::: Entries

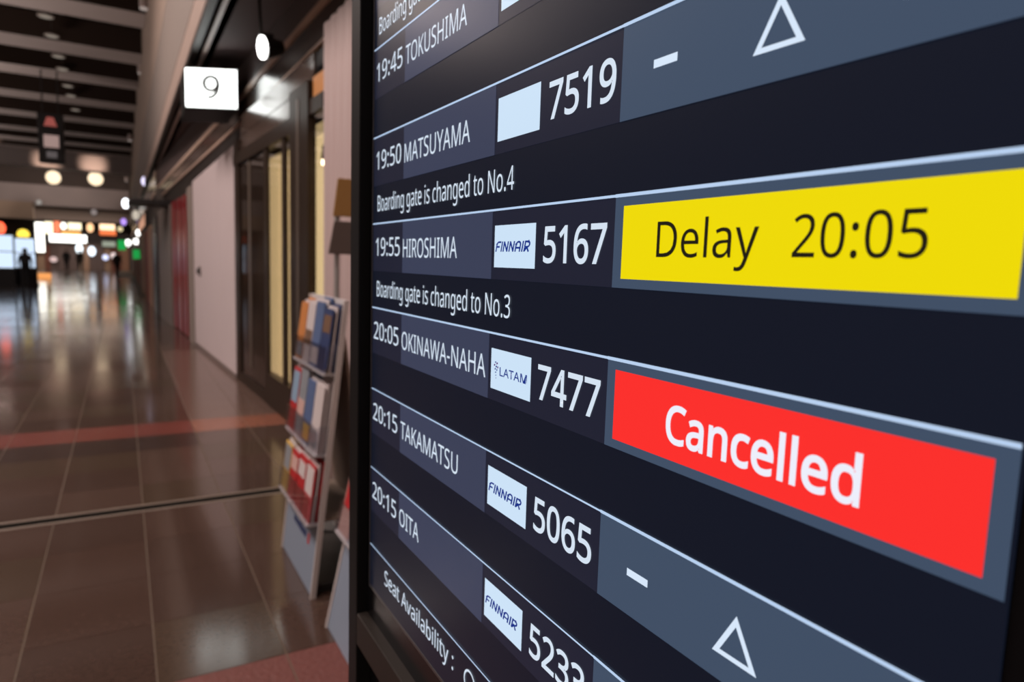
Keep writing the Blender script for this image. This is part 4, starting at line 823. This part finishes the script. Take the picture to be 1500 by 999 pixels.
for i in range(1, 7):
    z = row(i)
    b, a0, a1 = TX['T%d' % i]; text('time_text', b, a0, a1, z-.0405, z-.0183, S_text)
    b, a0, a1 = TX['D%d' % i]; text('destination_text', b, a0, a1, z-.0421, z-.0213, S_text)
    if 'N%d' % i in TX:
        b, a0, a1 = TX['N%d' % i]; text('flight_number_text', b, a0, a1, z-.0443, z-.0175, S_text, bold=.022)
for i, k in ((1, ''), (2, ''), (3, 'slant'), (4, 'dots'), (5, 'slant'), (6, 'slant')): airline_tile(i, k)
for i, b in ((0, 'Boarding gate is changed to'), (2, 'Boarding gate is changed to No.4'), (3, 'Boarding gate is changed to No.3')):
    z = row(i); text('note_text', b, .8415, .8415-(.3465 if 'No' in b else .288), z-.0925, z-.0728, S_text)
# seat symbols: dash, triangle, circle
def symbols(i):
    z = row(i)
    quad('dash_symbol', S_sym, .3285, .3082, z-.0335, z-.0285, 3)
    T = [(.2370, -.0178), (.2525, -.0447), (.2215, -.0447)]
    def tri(k):
        cy = sum(p[0] for p in T)/3; cz = sum(p[1] for p in T)/3-.0006
        return [((p[0]-cy)*k+cy, (p[1]-cz)*k+cz) for p in T]
    def units(Q): return [((.26-y)*1e6, (zz+.05)*1e6) for y, zz in Q]
    flat_mesh('triangle_symbol', [units(tri(1.0)), units(tri(.66))], S_sym, .26, 1e-6, z-.05, 1e-6, 3)
    if i != 5:
        C = lambda r: [((.17+r*math.cos(t_/16*math.pi)), (-.0262+r*math.sin(t_/16*math.pi))) for t_ in range(32)]
        flat_mesh('circle_symbol', [units(C(.0150)), units(C(.0122))], S_sym, .26, 1e-6, z-.05, 1e-6, 3)
symbols(2); symbols(5)
# delayed flight: yellow box, cancelled flight: red box
z = row(3)
quad('delay_box', S_yel, .3502, .1216, z-.0541, z-.0069, 3)
text('delay_text', 'Delay', .3166, .2401, z-.0398, z-.0184, S_ink, 5)
text('delay_text', '20:05', .2195, .1553, z-.0394, z-.0190, S_ink, 5)
z = row(4)
quad('cancelled_box', S_red, .3505, .1227, z-.0541, z-.0069, 3)
text('cancelled_text', 'Cancelled', .2990, .1746, z-.0428, z-.0205, S_white, 5, bold=.030)
# footer
text('footer_text', 'Seat Availability :', .8000, .5895, -.4170, -.3972, S_text)
uc = lambda r: [((.02+r*math.cos(t_/16*math.pi))*1e6, (.02+r*math.sin(t_/16*math.pi))*1e6) for t_ in range(32)]
flat_mesh('circle_symbol', [uc(.0125), uc(.0102)], S_text, .5720, 1e-6, -.4285, 1e-6, 3)
# the figure on the number sign
g = GLYPHS['9']; sign = [o for o in COL.objects if o.name == 'number_sign'][0]
EOF_MARK = 1
bm = bmesh.new()
pts = arc(0, .32, .30, .34, 0, 180, 12)+arc(0, .32, .30, .34, 180, 360, 12)[1:]
nine = [(x_, z_+.42) for x_, z_ in pts]
tail = [(.30, .74)]+[(.30-.02*(k/8)**2-.44*(k/8)**2.2, .74-.68*math.sin(k/8*math.pi/2)) for k in range(1, 9)]
for P, wdt in ((nine, .19), (tail, .17)):
    for a_, b_ in zip(P[:-1], P[1:]):
        q = stroke_poly([a_, b_], wdt)
        vs = []
        for (u_, v_) in q:
            c_ = (SA+SB)/2+SX*(.0+u_*.27)-SN*.015; vs.append((c_.x, c_.y, 3.375+v_*.235))
        vv = [bm.verts.new(c_) for c_ in vs]; bm.faces.new(vv)
from_bm('number_nine', bm, mat('nine_ink', (.01, .01, .01), .5), sign)
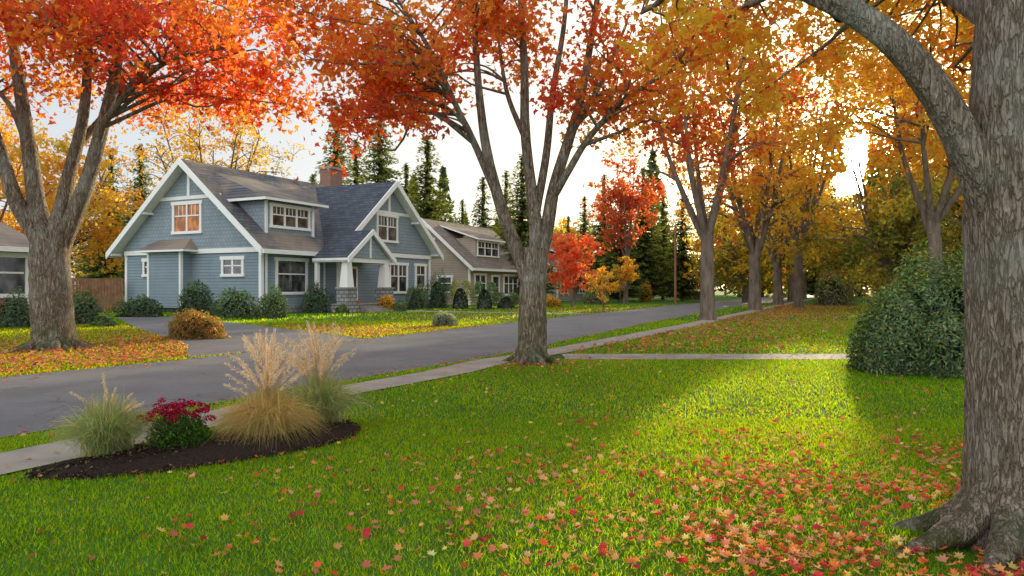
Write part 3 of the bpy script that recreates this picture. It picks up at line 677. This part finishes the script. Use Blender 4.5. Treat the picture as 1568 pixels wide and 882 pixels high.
def house_parent(name,pos):
    e=bpy.data.objects.new(name,None);e.location=(pos[0],pos[1],0);e.rotation_euler=(0,0,math.atan2(HD[1],HD[0]));scene.collection.objects.link(e);return e
E=house_parent('blue_craftsman_house',HC)
S=.83
def zr(y): return 4.0+S*(y+.9)
g=Geo()
box(g,0,17.3,0,12.7,.45,4.5,W)
box(g,5.9,17.3,-1.2,-.001,.45,4.4,W)
box(g,-.04,17.34,-.04,12.74,-.1,.45,ST);box(g,5.86,17.36,-1.24,-.05,-.1,.45,ST)
P=[(-.05,0,4.1),(-.05,0,4.5),(-.05,6.35,9.78),(-.05,12.7,4.5),(-.05,12.7,4.1)]
slab(g,P,0,SH,SH,(.2,0,0))
P=[(5.9,-1.25,4.3),(17.3,-1.25,4.3),(17.3,-1.25,4.62),(11.6,-1.25,9.36),(5.9,-1.25,4.62)]
slab(g,P,0,SH,SH,(0,.2,0))
P=[(17.35,0,4.1),(17.35,0,4.5),(17.35,6.35,9.78),(17.35,12.7,4.5),(17.35,12.7,4.1)];slab(g,P[::-1],0,SH,SH,(-.2,0,0))
box(g,-.85,0-.001,6.2,9.3,.3,4.05,W)
g.obj('walls',HM,parent=E)
g=Geo()
slab(g,[(-.8,-.9,4.0),(18.1,-.9,4.0),(18.1,6.35,10.02),(-.8,6.35,10.02)],.2,RF,TR)
slab(g,[(-.8,6.35,10.02),(18.1,6.35,10.02),(18.1,13.6,4.0),(-.8,13.6,4.0)],.2,RF,TR)
slab(g,[(11.6,-1.95,9.62),(11.6,5.87,9.62),(5.1,-.64,4.225),(5.1,-1.95,4.225)],.2,RY,TR)
slab(g,[(11.6,-1.95,9.62),(18.1,-1.95,4.225),(18.1,-.64,4.225),(11.6,5.87,9.62)],.2,RY,TR)
e0,e1=7.3,9.38
slab(g,[(.1,-.25,e0),(6.0,-.25,e0),(4.9,5.6,e1),(1.3,5.6,e1)],.16,RF,TR)
slab(g,[(.1,-.25,e0),(1.3,5.6,e1),(.1,3.1,e0)],.16,RF,TR)
slab(g,[(6.0,-.25,e0),(6.0,3.1,e0),(4.9,5.6,e1)],.16,RF,TR)
slab(g,[(-1.3,5.4,4.08),(-.05,6.2,4.85),(-.05,9.2,4.85),(-1.3,10.0,4.08)],.12,RF,TR)
slab(g,[(-1.3,5.4,4.08),(-.05,5.4,4.08),(-.05,6.2,4.85)],.12,RF,TR);slab(g,[(-1.3,10,4.08),(-.05,9.2,4.85),(-.05,10,4.08)],.12,RF,TR)
slab(g,[(6.1,-3.9,5.5),(6.1,-1.0,5.5),(3.5,-1.0,3.55),(3.5,-3.9,3.55)],.16,RY,TR)
slab(g,[(6.1,-3.9,5.5),(8.7,-3.9,3.55),(8.7,-1.0,3.55),(6.1,-1.0,5.5)],.16,RY,TR)
g.obj('roof',HM,parent=E)
g=Geo()
for yy in (-.9,13.6): beam(g,(-.86,yy,4.05),(-.86,6.35,10.07),.1,.45,TR)
beam(g,(5.1,-2.02,4.27),(11.6,-2.02,9.67),.1,.45,TR);beam(g,(18.1,-2.02,4.27),(11.6,-2.02,9.67),.1,.45,TR)
beam(g,(3.5,-3.97,3.6),(6.1,-3.97,5.55),.1,.36,TR);beam(g,(8.7,-3.97,3.6),(6.1,-3.97,5.55),.1,.36,TR)
beam(g,(-.8,-.96,3.98),(5.1,-.96,3.98),.12,.26,TR);beam(g,(-.8,13.66,3.98),(18,13.66,3.98),.12,.26,TR)
ubox(g,'x',0,-.05,12.75,3.85,4.15,.055,.12,TR)
ubox(g,'y',-1.2,5.85,17.35,3.95,4.25,.055,.12,TR)
ubox(g,'x',0,3.4,9.3,7.45,7.68,.055,.11,TR);ubox(g,'x',0,6.23,6.47,7.68,9.6,.055,.13,TR)
ubox(g,'y',-1.2,8.95,14.25,7.15,7.38,.055,.11,TR);ubox(g,'y',-1.2,11.48,11.72,7.38,9.2,.055,.13,TR)
for (a,b) in ((-.06,-.06),(-.06,12.55)): box(g,a,a+.22,b,b+.22,.45,3.85,TR)
for (a,b) in ((5.84,-1.27),(17.14,-1.27)): box(g,a,a+.22,b,b+.22,.45,3.95,TR)
box(g,-.9,-.7,6.14,6.3,.3,4.0,TR);box(g,-.9,-.7,9.2,9.36,.3,4.0,TR)
for yy in (-.5,2.8,9.9,13.2):
    zz=zr(yy if yy<6.35 else 12.7-yy)-.35
    box(g,-.8,-.05,yy-.08,yy+.08,zz-.16,zz,TR)
for ss in (5.7,8.6,14.6,17.5):
    zz=9.62-S*abs(ss-11.6)-.35;box(g,ss-.08,ss+.08,-1.95,-1.2,zz-.16,zz,TR)
box(g,.3,.4,-.13,-.03,.2,3.8,TR);box(g,5.7,5.8,-.13,-.03,.2,3.8,TR)
g.obj('trim',HM,parent=E)
g=Geo()
window(g,'x',0,9.6,10.7,2.55,3.4);window(g,'x',0,1.6,3.2,2.5,3.4,2)
window(g,'x',-.05,5.3,7.7,5.35,7.1,2,2,GW)
window(g,'y',0,1.35,3.9,1.35,3.35,1,0)
window(g,'y',-1.2,10.7,13.9,1.35,3.35,3,1);window(g,'y',-1.2,15.3,16.5,1.7,3.35,1,1)
window(g,'y',-1.25,10.2,12.5,5.2,6.95,2,2)
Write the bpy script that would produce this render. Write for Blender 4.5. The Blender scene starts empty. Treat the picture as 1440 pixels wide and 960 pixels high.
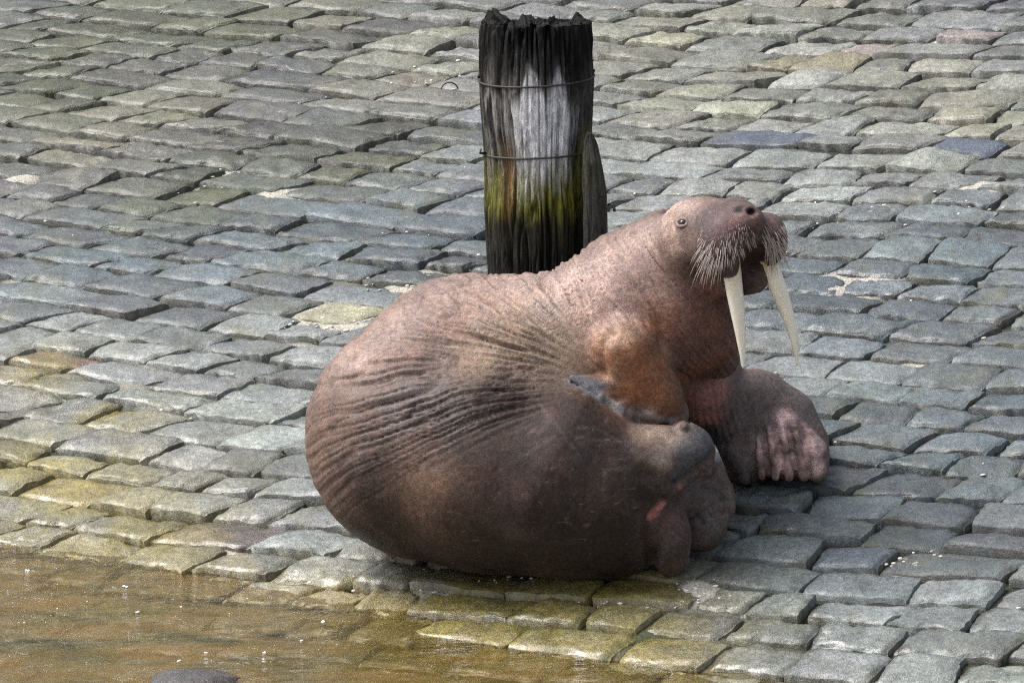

::::::

- What you should do -
Check each line of the records for the word "pixels" and extract those that contain it.

- Finished exercise -
Keep writing the Blender script for this image. This is part 4, starting at line 823. This part finishes the script. Take the picture to be 1500 by 999 pixels.
Write part 3 of the bpy script that recreates this picture. It picks up at line 677. This part finishes the script. Use Blender 4.5. Treat the picture as 1568 pixels wide and 882 pixels high.
Write the bpy script that would produce this render. Write for Blender 4.5. The Blender scene starts empty. Treat the picture as 1440 pixels wide and 960 pixels high.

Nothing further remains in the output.